On Wednesday, the Central Bank of Nigeria will return to the market with a much larger auction of Nigerian Treasury bills. It will offer N700 billion across three maturities. This is in response to changing investor interest and a recent rise in prices across the fixed-income curve.

The most recent offer is a big jump from past auctions, showing that the central bank is willing to lower borrowing costs to keep demand up, even though inflation data suggests that price pressures are easing. People in the market say the move is part of a bigger effort to bring yields in line with changing market expectations before the end of the year.

Bigger auction goals investors for short and long terms

The auction circular says that the CBN will sell N100 billion in 91-day Treasury bills to investors who want to put their money in a short-term investment. Investors with a medium-term horizon will be able to buy an extra N150 billion in 182-day paper.

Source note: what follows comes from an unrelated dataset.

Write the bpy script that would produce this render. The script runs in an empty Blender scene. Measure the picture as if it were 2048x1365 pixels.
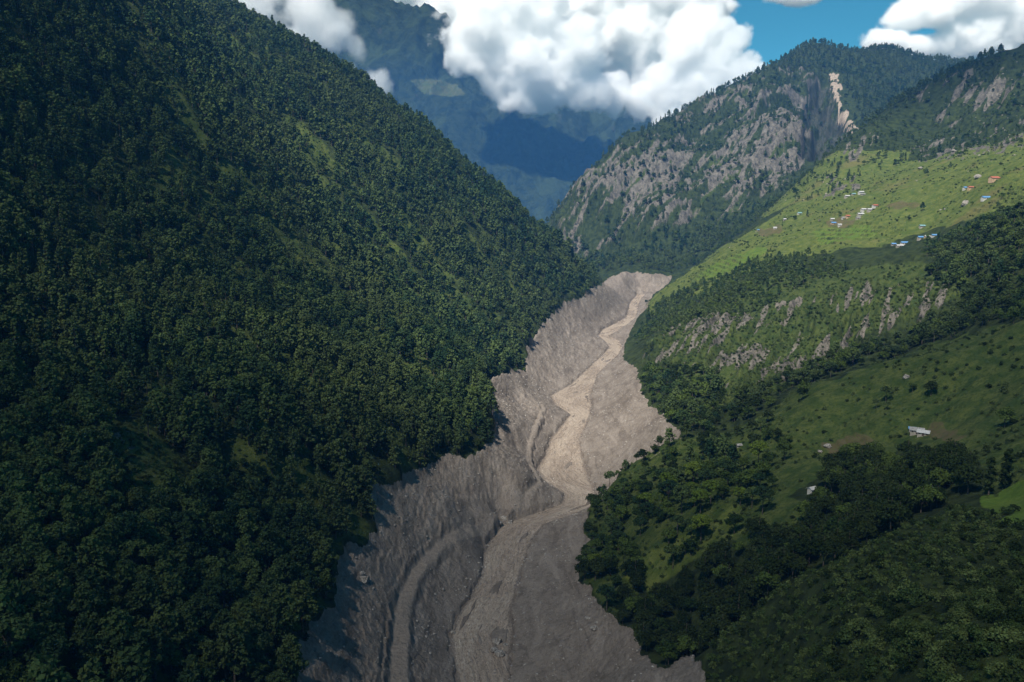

Most of the auction will, however, be at the long end. The central bank plans to sell N450 billion in 364-day Treasury bills. This is because investors still prefer longer-term instruments that pay higher interest rates and protect them from the risk of having to reinvest.

Dealers say that demand for one-year bills has stayed strong in the last few weeks because institutional investors, like banks and pension funds, are moving their money around in preparation for tighter liquidity conditions. The CBN is leaning into that demand by giving more weight to the 364-day tenor and using pricing to control market expectations.

In two weeks, the rates on Treasury bills go up a lot

In the most recent round of offers, the CBN sharply raised the yields on Treasury bills, especially at the long end of the curve. The spot rate on 364-day bills rose from 16.04 percent two weeks ago to 17.95 percent, making it one of the biggest short-term changes this year.

Prices were lower for shorter maturities. The 91-day bills were available at a spot rate of 15.30 percent, and the 182-day paper was available at a rate of 15.50 percent. The repricing happened even though people were starting to expect less inflation, which raises questions about the direction of short-term monetary conditions.

Repricing in the bond market means more pressure on rates

People in the market are closely watching Wednesday’s auction for more rate changes, especially since the Debt Management Office raised yields at its bond auction earlier this week. The DMO raised the spot rates on reopened five- and seven-year bonds by 1.30 percent each on Monday, even though official data showed that headline inflation had dropped to 14.45 percent.

Analysts say that the coordinated changes in the prices of Treasury bills and bonds show that the government is putting more emphasis on keeping the market stable and getting investors involved than on short-term inflation trends. As 2025 comes to a close, dealers expect yields to keep changing as policymakers try to find the right balance between funding needs, liquidity conditions, and investor confidence in Nigeria’s fixed-income market.